Socioliogist and lecturer Angele Deguara argues that legislative changes, on their own, are not enough to eradicate deep-rooted patriarchal tendencies

Deguara argues that legislative changes, on their own, are not enough to eradicate deep-rooted patriarchal tendencies
Deguara argues that legislative changes, on their own, are not enough to eradicate deep-rooted patriarchal tendencies

Malta recently awoke to another case of a women murdered allegedly by her partner: the third case of femicide this year, and the 28th to occur in Malta since 1978. The statistics also seem to indicate a sharp increase in femicides over time. Nineteen of those murders took place after 2000. Ironically, this seems to indicate that the femicide rate has gone up, even as the country adopted new legislation to tackle the phenomenon. How do you account for this apparent surge in violence targeting women?

On a legal level, we have certainly taken huge steps forward since 2000 and in recent years. We have ratified the Council of Europe’s Istanbul Convention [on preventing and combating violence against women and domestic violence], introduced heftier penalties, new gender equality laws, and so on. But at the risk of repeating a cliche, legislative changes, on their own, do not bring about equality. It is the mentality that needs to change.
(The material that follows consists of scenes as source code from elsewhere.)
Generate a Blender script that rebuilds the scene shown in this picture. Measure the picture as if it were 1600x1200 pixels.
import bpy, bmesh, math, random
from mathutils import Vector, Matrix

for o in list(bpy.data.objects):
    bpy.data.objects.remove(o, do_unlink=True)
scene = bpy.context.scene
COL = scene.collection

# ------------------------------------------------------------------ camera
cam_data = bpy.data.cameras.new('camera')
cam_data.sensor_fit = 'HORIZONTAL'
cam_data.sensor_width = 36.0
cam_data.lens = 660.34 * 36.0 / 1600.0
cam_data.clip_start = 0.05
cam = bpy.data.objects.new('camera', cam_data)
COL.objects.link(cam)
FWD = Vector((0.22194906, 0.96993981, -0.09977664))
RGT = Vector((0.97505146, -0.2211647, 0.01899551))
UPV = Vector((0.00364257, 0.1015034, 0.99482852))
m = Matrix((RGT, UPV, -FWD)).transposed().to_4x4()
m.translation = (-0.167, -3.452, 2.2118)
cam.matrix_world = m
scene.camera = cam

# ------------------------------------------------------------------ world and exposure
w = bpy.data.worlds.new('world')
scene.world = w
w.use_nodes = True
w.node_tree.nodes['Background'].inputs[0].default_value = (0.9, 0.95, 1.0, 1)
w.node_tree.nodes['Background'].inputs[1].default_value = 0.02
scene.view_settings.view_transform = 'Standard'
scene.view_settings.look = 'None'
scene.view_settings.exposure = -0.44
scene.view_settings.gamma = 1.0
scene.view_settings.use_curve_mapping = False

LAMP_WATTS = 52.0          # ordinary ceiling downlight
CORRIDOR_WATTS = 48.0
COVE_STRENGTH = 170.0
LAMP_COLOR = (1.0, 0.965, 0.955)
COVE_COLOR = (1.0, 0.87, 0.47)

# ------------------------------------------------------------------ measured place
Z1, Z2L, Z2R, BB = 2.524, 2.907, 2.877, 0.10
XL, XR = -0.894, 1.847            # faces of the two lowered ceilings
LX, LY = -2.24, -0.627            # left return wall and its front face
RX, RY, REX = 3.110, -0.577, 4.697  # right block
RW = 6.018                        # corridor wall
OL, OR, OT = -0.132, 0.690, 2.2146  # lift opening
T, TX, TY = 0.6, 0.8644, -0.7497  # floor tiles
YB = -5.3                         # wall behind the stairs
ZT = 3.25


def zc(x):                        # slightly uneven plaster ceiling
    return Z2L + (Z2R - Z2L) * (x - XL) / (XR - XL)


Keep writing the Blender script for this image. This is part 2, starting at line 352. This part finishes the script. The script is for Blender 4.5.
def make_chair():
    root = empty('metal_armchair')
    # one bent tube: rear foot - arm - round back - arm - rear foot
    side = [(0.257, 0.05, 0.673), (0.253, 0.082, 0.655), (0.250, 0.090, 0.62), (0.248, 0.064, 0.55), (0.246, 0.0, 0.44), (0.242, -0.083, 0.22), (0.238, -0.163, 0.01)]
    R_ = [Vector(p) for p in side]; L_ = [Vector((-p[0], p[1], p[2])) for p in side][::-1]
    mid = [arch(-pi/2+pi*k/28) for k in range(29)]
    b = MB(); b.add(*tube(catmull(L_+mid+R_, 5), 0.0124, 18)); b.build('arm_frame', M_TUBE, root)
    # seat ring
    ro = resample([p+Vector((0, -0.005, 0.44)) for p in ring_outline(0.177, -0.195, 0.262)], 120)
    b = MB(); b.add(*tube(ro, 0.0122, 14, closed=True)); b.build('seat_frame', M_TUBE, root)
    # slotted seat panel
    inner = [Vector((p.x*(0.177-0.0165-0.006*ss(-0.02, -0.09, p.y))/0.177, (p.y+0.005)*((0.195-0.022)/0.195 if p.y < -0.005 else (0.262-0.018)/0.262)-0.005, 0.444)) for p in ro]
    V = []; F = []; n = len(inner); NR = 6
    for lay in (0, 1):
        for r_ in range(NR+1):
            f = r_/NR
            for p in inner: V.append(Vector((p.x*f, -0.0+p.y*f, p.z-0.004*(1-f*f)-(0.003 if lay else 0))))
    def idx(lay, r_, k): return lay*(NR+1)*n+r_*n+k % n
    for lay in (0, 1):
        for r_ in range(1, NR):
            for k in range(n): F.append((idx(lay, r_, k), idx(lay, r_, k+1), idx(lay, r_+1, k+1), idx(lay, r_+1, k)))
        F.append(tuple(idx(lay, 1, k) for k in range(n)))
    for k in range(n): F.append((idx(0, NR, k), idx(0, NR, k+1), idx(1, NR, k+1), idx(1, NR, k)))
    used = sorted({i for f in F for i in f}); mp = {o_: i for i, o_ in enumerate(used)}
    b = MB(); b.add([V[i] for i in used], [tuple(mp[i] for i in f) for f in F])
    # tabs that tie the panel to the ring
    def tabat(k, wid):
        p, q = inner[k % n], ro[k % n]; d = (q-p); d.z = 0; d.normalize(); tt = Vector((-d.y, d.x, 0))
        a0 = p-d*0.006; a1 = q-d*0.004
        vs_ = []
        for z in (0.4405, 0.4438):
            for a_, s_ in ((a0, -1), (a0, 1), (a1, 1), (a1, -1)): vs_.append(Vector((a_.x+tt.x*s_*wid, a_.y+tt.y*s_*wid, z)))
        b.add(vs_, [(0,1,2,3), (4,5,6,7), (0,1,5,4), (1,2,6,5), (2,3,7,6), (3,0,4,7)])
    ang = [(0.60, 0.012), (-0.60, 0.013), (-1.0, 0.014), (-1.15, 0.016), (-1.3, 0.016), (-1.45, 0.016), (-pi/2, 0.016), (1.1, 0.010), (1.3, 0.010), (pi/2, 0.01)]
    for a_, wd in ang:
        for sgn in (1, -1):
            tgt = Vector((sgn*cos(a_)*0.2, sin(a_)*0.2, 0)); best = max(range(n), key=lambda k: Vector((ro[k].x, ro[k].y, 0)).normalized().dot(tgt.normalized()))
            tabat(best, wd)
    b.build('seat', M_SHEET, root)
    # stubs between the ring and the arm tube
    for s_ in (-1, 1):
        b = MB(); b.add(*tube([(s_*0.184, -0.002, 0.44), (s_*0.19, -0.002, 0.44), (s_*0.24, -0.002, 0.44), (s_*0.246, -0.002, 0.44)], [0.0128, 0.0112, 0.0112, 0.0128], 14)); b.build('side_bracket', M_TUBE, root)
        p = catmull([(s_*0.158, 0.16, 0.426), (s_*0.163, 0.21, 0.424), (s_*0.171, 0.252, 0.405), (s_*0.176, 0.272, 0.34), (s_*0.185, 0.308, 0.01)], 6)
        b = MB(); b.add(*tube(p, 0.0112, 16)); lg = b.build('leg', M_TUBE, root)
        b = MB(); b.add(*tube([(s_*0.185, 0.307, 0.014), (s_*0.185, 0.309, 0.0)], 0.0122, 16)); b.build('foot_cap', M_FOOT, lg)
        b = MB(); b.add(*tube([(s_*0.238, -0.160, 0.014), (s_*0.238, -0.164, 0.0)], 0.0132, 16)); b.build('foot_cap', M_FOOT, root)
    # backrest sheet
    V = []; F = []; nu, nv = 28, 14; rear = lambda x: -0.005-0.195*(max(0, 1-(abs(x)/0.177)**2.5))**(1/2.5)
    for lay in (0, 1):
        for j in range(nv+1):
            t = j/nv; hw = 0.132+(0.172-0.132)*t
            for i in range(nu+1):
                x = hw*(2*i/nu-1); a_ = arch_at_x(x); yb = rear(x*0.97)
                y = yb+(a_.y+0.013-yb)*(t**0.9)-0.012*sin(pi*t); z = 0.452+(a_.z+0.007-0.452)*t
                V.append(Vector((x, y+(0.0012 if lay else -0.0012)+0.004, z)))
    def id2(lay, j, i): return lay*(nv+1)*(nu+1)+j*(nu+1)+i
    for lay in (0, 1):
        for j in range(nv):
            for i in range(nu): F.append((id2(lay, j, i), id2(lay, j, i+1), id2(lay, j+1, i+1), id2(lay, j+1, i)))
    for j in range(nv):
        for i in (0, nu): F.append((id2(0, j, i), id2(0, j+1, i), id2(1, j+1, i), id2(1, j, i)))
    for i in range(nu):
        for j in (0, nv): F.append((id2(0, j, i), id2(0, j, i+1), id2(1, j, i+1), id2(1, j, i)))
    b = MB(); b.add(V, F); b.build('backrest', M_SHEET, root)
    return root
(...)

Legislative changes and policies do not necessarily change the traditional expectations attached to women in society: such as their role of being carers and nurturers above all else; or the fact that women have traditionally been sexualised, and it is assumed that they like being so. It could be that society has not managed to catch up with these legislative changes, and needs more time. As for the presumed increase in violence towards women, we have to be cautious. There does seem to be an increase, but this could be partly put down to more awareness, and less under-reporting. Femicide, on the other hand, is statistically easier to quantify. It has long been an issue, but yes, statistics do indicate an increase. Exactly why this is happening, however, is difficult to explain. From a sociological perspective, there are explanations for individual cases of violence and murder; but why it seems to be increasing is less certain. For one thing, it is not just femicide that has gone up; there has been an overall increase in murders across the board in Malta.